I'm a Go Programmer living in the NYC area.

About Lawrence E Bakst

Go Programmer, Systems Engineer, and Technology Leader

• Veteran of six high tech startups

• Wrote my first Go code the day it came out.
% ls -l test.go
-rw-r--r--@ 1 leb 501 1543 Nov 14 2009 test.go
%
• Deep understanding of Go's language, runtime, standard library, toolchain, map implementation, SSA architecture, ...

• One of the few people to have written a "fmt" extension

• A professional who has the drive, motivation, energy, and dedication to deliver the products

Go Projects



The first version of this program was originally written on a plane from SFO->EWR on 7-23-15 in about an hour and was based on an idea I had been mulling in my mind for years. Dedup scans files or directories and calculates fingerprint hashes based on their contents and identifies duplicated or uniques files or directories.

Without the -d (directory) switch dedup recursively scans the supplied directories in depth first order and records the hash of each file in a map of slices keyed by the hash. After the scan is complete, the resulting map is iterated, and if any of the slices have a length of more than one, then the files on that slice are all duplicates of each other.

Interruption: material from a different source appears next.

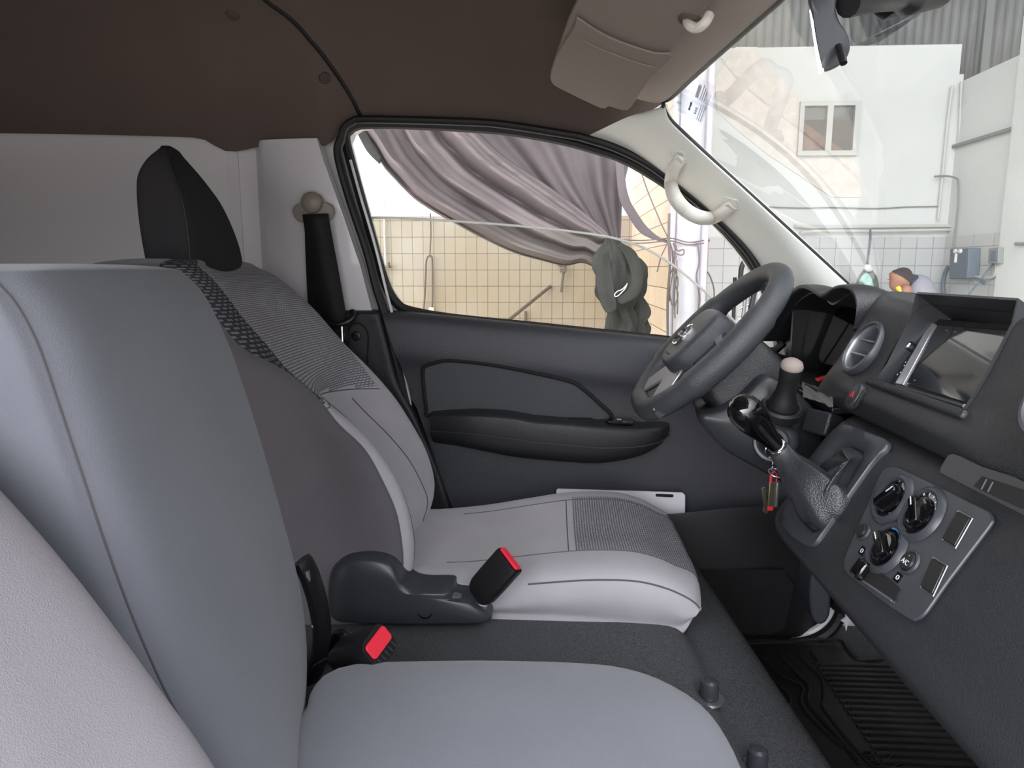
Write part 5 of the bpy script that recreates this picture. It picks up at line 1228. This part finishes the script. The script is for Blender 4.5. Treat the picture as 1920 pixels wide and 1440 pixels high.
# pipes and electrical things on the far wall
def pipe(pts, r, name, m, label, cat, Y=YW-.03, grp=None, seg=4):
    o = MB().tube(cr([at(x, y, Y) for x, y in pts], seg), r, 8).build(name, M[m]); return tag(o, label, cat, grp)
pipe(((1786,160),(1778,220),(1768,320),(1759,412)), .014, 'water_pipe', 'pvc', 'white riser pipe, left of the two beside the wall corner', 'pipe', grp='white pipes on the far wall')
pipe(((1803,152),(1799,240),(1796,320),(1795,430)), .012, 'water_pipe', 'pvc', 'white riser pipe, right of the two beside the wall corner', 'pipe', grp='white pipes on the far wall')
pipe(((1490,424),(1540,426),(1640,425),(1720,424),(1786,424),(1806,426),(1817,436),(1819,455)), .016, 'water_pipe', 'pvc', 'upper horizontal white pipe bending down to the electrical box', 'pipe', grp='white pipes on the far wall')
pipe(((1500,436),(1540,433),(1640,433),(1720,432),(1786,431),(1802,434),(1811,444),(1813,460)), .016, 'water_pipe', 'pvc', 'lower horizontal white pipe just under the other one', 'pipe', Y=YW-.05, grp='white pipes on the far wall')
XW = XR-.02                                               # face of the side wall tiles
def sw(x, y, off=0.0): return atX(x, y, XW-off)
def spipe(pts, r, name, m, label, cat, off=.03, seg=4):
    return tag(MB().tube(cr([sw(x, y, off) for x, y in pts], seg), r, 8).build(name, M[m]), label, cat)
o = MB().tube(cr([at(1752,331,YW-.06), at(1770,330,YW-.06)]+[sw(x, y, .05) for x, y in ((1790,333),(1797,345),(1795,400),(1790,440),(1788,466))], 4), .010, 8).build('cable', M['gbox']); tag(o, 'grey cable dropping to the electrical box', 'cable')
eb = empty('electrical_box', sw(1795, 494), 'blue grey electrical box with two round dials on the tiled wall', 'electrical box')
MB().prism([sw(x, y, .12) for x, y in ((1781,466),(1816,465),(1815,500),(1812,522),(1779,523),(1779,500))], (.119, 0, 0)).build('housing', M['ebox'], eb, bevel=.01)
for x in (1793, 1802): MB().lathe([(.022,0),(.022,.02),(0,.022)], Fr(sw(x, 471, .12), (0,-1,0), (0,0,1)), 16).build('dial', M['print'], eb)
MB().fbox(Fr(sw(1794, 483, .12), (0,-1,0), (0,0,1)), -.012, .012, -.05, .04, 0, .02).build('switch', M['print'], eb, bevel=.004)
spipe(((1778,500),(1771,515),(1768,535),(1770,552),(1778,575)), .022, 'hose', 'ebox', 'thick grey conduit hanging down from the electrical box', 'hose', .05)
spipe(((1816,519),(1840,520),(1858,520),(1867,513),(1869,497)), .014, 'conduit', 'pvc', 'white conduit linking the electrical box and the small socket box', 'pipe')
sb = MB().prism([sw(x, y, .09) for x, y in ((1853,466),(1872,464),(1871,494),(1852,494))], (.089, 0, 0)).build('socket_box', M['gbox'], bevel=.008); tag(sb, 'small grey socket box on the tiles right of the electrical box', 'box')
MB().prism([sw(x, y, .10) for x, y in ((1857,471),(1868,470),(1867,489),(1856,489))], (.008, 0, 0)).build('socket_cover', M['ebox'], sb, bevel=.003)
g_ = sw(1862, 494, .03); h_ = sw(1806, 566, .30); sq = empty('squeegee', sw(1840, 528), 'long handled squeegee leaning against the tiled wall', 'squeegee')
e_ = g_.lerp(h_, (g_.z)/(g_.z-h_.z)*.99); MB().tube([g_, e_], .010, 8).build('handle', M['ebox'], sq); MB().prism([sw(x, y, .16) for x, y in ((1825,519),(1848,528),(1846,535),(1828,525))], (.03, 0, 0)).build('head', M['ebox'], sq)
spipe(((1904,457),(1925,457)), .014, 'bracket', 'gbox', 'small dark bracket on the side wall at the frame edge', 'bracket', .07)
# hanging bag with its cord
hbg = empty('hanging_bag', at(1628, 505, 7.6), 'teal and dark cloth bag hanging by a cord from the pipes', 'bag')
MB().tube(cr([at(x, y, 7.7) for x, y in ((1632,430),(1632,445),(1631,460),(1628,480),(1626,500))], 4), .012, 6).build('cord', M['ebox'], hbg)
def lump(name, outline, Y, depth, m, par, sc=1.0, fold=.0):
    P = cr([at(x, y, Y) for x, y in outline], 3, True); c = sum(P, Vector())/len(P); G = []
    for t in (-1, -.8, -.4, 0, .4, .8, 1):
        k = math.sqrt(max(0, 1-t*t*.98)); G.append([c+(p-c)*k+Vector((0, t*depth, 0)) for p in P])
    return grid(name, surf(G, 2, 1, cv=True), M[m], par, cv=True, caps=True, smooth=80)
lump('bag_body', [(1626,500),(1636,508),(1644,522),(1648,545),(1650,562),(1600,562),(1604,540),(1610,520),(1618,508)], 7.6, .09, 'bagd', hbg)
lump('bag_panel', [(1622,512),(1632,518),(1638,535),(1636,552),(1618,552),(1620,532),(1612,526)], 7.51, .02, 'teal', hbg)
lump('bag_top', [(1622,496),(1632,497),(1635,508),(1627,510),(1620,504)], 7.52, .03, 'print', hbg)
# bent-over worker, backpack and shoes on a ledge
pn = empty('person', W(3.2, 7.0, -.9), 'person in a grey shirt with red stripe bending forward by the tiled wall', 'person')
Yp = 7.0
def skin(name, pts, edges, rad, m, par, sub=2):
    me = bpy.data.meshes.new(name); me.from_pydata([tuple(p) for p in pts], edges, []); me.update(); me.materials.append(m)
    o = bpy.data.objects.new(name, me); link(o, par); s = o.modifiers.new('skin', 'SKIN'); sv = me.skin_vertices[0].data
    for k, r_ in enumerate(rad): sv[k].radius = (r_, r_) if not isinstance(r_, tuple) else r_; sv[k].use_root = k == 0
    s.use_smooth_shade = True; ss = o.modifiers.new('sub', 'SUBSURF'); ss.levels = sub; ss.render_levels = sub; return o
a_ = lambda x, y, Yy=Yp: at(x, y, Yy)
pelv = W(3.72, 7.1, -.62)
pts = [pelv, pelv+Vector((-.04,0,.14)), a_(1716,556), a_(1712,535), a_(1703,527), a_(1696,527,6.95),
       W(3.66,7.02,-.66), W(3.52,6.98,-1.08), W(3.70,6.98,-1.54), W(3.66,7.2,-.66), W(3.54,7.25,-1.08), W(3.72,7.25,-1.54), W(3.56,6.98,-1.6), W(3.58,7.25,-1.6)]
skin('body', pts, [(0,1),(1,2),(2,3),(3,4),(4,5),(0,6),(6,7),(7,8),(0,9),(9,10),(10,11),(8,12),(11,13)], [.14,.14,.155,.15,.09,.055,.09,.065,.045,.09,.065,.045,.035,.035], M['navy'], pn)
skin('shirt', [pelv+Vector((-.03,0,.10)), a_(1722,562), a_(1718,546), a_(1712,533), a_(1702,528)], [(0,1),(1,2),(2,3),(3,4)], [.155,.175,.175,.155,.08], M['shirt'], pn)
for s, yy in ((-1, 6.82), (1, 7.2)):
    sh = a_(1705, 533, yy); 
    skin('arm', [sh, sh+Vector((-.09, 0, -.20)), sh+Vector((-.16, -.02, -.40)), sh+Vector((-.18, -.02, -.46))], [(0,1),(1,2),(2,3)], [.065,.05,.036,.03], M['shirt'] if False else M['skin'], pn)
    for q in range(4):
        h = sh+Vector((-.18, -.05+.022*q, -.47)); skin('finger', [h, h+Vector((-.012,0,-.035)), h+Vector((.0,0,-.06-.006*(q % 2)))], [(0,1),(1,2)], [.010,.009,.007], M['skin'], pn, 1)
    h = sh+Vector((-.19, -.05, -.46)); skin('finger', [h, h+Vector((-.03,-.01,-.02)), h+Vector((-.035,-.01,-.045))], [(0,1),(1,2)], [.011,.010,.008], M['skin'], pn, 1)
hc = a_(1688, 525, 6.9)
V = []
FH = Fr(hc, Vector((0, -1, 0)), Vector((.55, 0, .83)))    # face looks down and forward
def headpt(th, ph_):
    x, y, z = math.cos(ph_)*math.cos(th), math.cos(ph_)*math.sin(th), math.sin(ph_)
    a, b, c = x*.078, z*.115, y*.095
    if y > .7 and abs(z) < .35: c += .008
    if y > .93 and -.15 < z < .1: c += .016
    if z < -.4: a *= .85; c *= .92
    return FH(a, b, c)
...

With the -d switch the supplied directories are recursively scanned and the fingerprint hashes of each directory are calculated from their files and directories and recorded in the map. Again, if the length of any slice is more than one then the entire directory is duplicated.

If the -r switch is supplied, the sense of the test is reversed and files that are not duplicated are recorded and optionally printed. Useful when you want to know which files haven't been backed up.

Other options exist to cull the size of files examined, limit the depth of the recursive search, regular expression matching, sorting the results, and so on.


I wanted to do a pure data structure project for a long time. I ran across cuckoo hash tables and instantly knew it was right for me. I have been interested in hash tables and hash functions for a long time.

This package is an implementation of a Cuckoo Hash Table. A Cuckoo Hash Table is similar to Go's built-in hash map but uses multiple hash tables with a cascading random walk slot eviction strategy when hashing conflicts occur. Additional hash tables can optionally be added on the fly. A Cuckoo Hash Table is a three level data structure. Multiple hash tables are comprised of buckets. Each bucket contains slots. Each slot contains a key/value pair. The hash tables all use the same hash function but with different seeds.

Go's built in map is well designed and implemented. The author uses it all the time. This Cuckoo Hash Table is a boutique and bespoke data structure better suited for special cases where the datasets are large, memory efficiency is key, or both.


I stoped using OpenGL just as GLSL shaders made their appearance and very much wanted to get back up to speed. I created a scene graph framework to experiment with OpenGL and shaders. I received a contract to visualize and compare color gamuts in three dimensions and had this working before the contract was postponed and ultimately canceled.


This is one of the first packages I wrote in Go. It's an extension to "fmt" and adds format characters "%h" and "%H". New numeric types allow a number and units to be specified. The package provides for auto-scaling numbers by controlling the SI unit suffix used. For example, "1000000 bytes/sec" becomes "1 MB/sec". Input is also supported for flags. For example, "dd if=in of=out bs=1M".